Inviting a team of consultants to recommend and facilitate change within a business is a difficult decision. Concerns over whether they will listen to, and integrate with, in-house teams are commonplace.
Additional fears that consultancies have priorities which can cause conflict, often result in businesses never seeking help and, consequently, failing to reach their true potential.
So, how can a company eliminate these risks when instructing business consultants? Choosing a consultancy with similar values and a culture that meshes well with your own is a good start.
Honesty, respect, and collaboration
Here at Clarasys, we have worked hard to foster a culture of honesty, respect, and collaboration.
Throughout our ten-year journey, we’ve trusted our people to make key structural decisions that entrench our culture irrevocably.
We draw upon our experiences at Clarasys and previous companies to shape these decisions. The result is an organisation that puts its clients and people first.
We prioritise collaboration and delivering quality outcomes, and our mission is to deliver change that continues to add value long after we’ve left.
One of our first key structural decisions was to do away with commercial forces that would distract us from delivering quality work. Our employee-owned business is unaccountable to the demands of partners or external shareholders, which allows our culture, and the way we work, to be defined by our people.
At Clarasys, we understand the complexity of delivering projects on time and within budget. We know the importance of looking outwards, not inwards, when defining ‘success’. For us, success is whether we’ve delivered, to our client’s satisfaction, what we promised, not the number of extensions we’ve won.
Financial targets cloud judgements
Our company structure contains no ‘cash’ incentives – we have no employee sales targets, bonuses, or commission. Such financial targets can cloud a consultant’s judgement. This structure is intentional and ensures that our employees’ sole focus is what’s best for the client.
Instead, our people are measured on direct feedback from clients, and how well the client teams operate after we leave. This means our people will often make recommendations to build up the client’s internal capabilities, rather than extend projects.
We aim to upskill the client team, so that when we leave they have the tools and knowledge to continue without us. As a senior client at SASC said, “Clarasys were effective in how they managed to leave us in a situation where we could get on with things ourselves.”
To do this successfully, we recognise our people need to work well within client teams to surmount the “us and them” environment. As such, a higher level of collaboration is one of our most important values and this is instilled in our employees from day one. Every new Clarasys consultant attends a two-day emotional intelligence course to help inform their understanding of team dynamics and what makes people tick. This equips us with the skills we need to immerse ourselves within client teams to avoid siloed working, and ensure our clients enjoy working with us on a personal level.
Employee experience
At Clarasys, we specialise in building experiences for employees that bring them onboard, enable them to perform, and facilitate personal growth. We take a three-pronged approach to Employee Experience (EX), covering human organisational relationships, the physical working environment, and available tech tools. This ensures we’re engaging all levels and facets of an organisation, so that any change meets expectations. At Clarasys, we know that organisations tend to underestimate many of the factors at play when it comes to EX, so we designed this approach to ensure nothing is left to chance. How are we so confident? Because we’ve done it ourselves.

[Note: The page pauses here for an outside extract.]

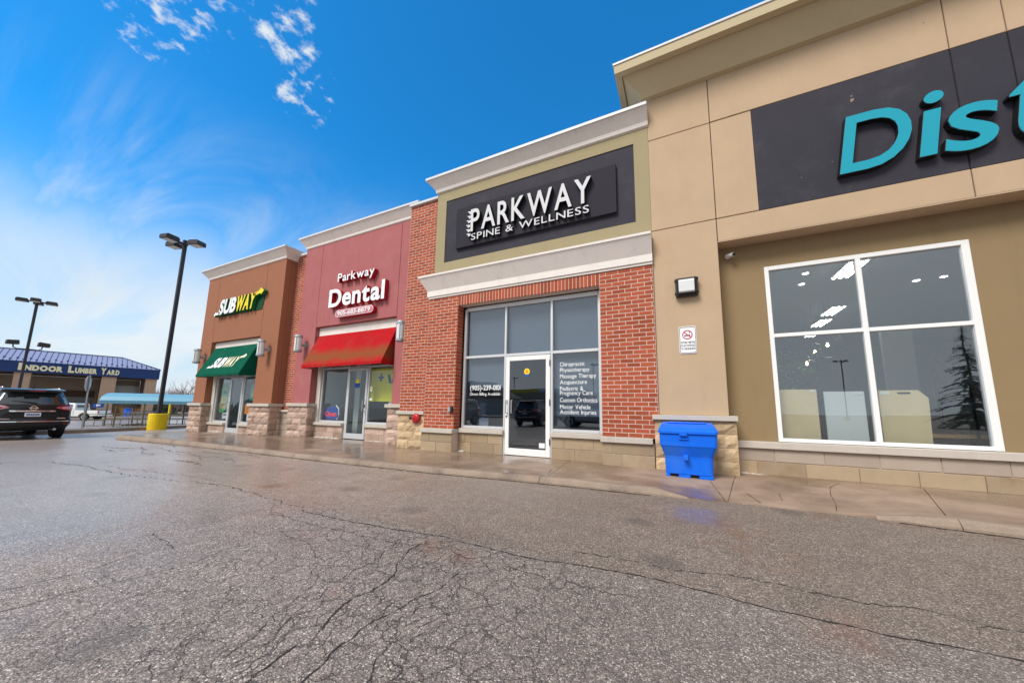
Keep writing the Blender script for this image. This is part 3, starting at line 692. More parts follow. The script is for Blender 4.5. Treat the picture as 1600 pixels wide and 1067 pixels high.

One senior client from a global organisation in the information services industry said: “Clarasys consultants definitely have a style that makes them different from other consultants – I think that comes from their leadership and their ownership. You get a sense of being closer to them – I know that I can speak to senior members of the team at the drop of a hat. They have a closer understanding of the organisation they are working with. I believe they have the right methodology and believe in what they are doing. I think their ultimate aim is to help us achieve what we are trying to achieve, rather than to necessarily continually be looking to make a profit.“
The success of a client-consultant relationship often rests on two factors: can you trust the consultants, and do they work well with your internal team? We strived to build a unique structure at Clarasys that gives our consultants the freedom to truly focus on the client’s objectives and become a part of client teams, not an appendage. And we believe it’s this culture of honesty, true collaboration, and a commitment to doing the right thing for our clients that drives not only our success, but also that of our clients.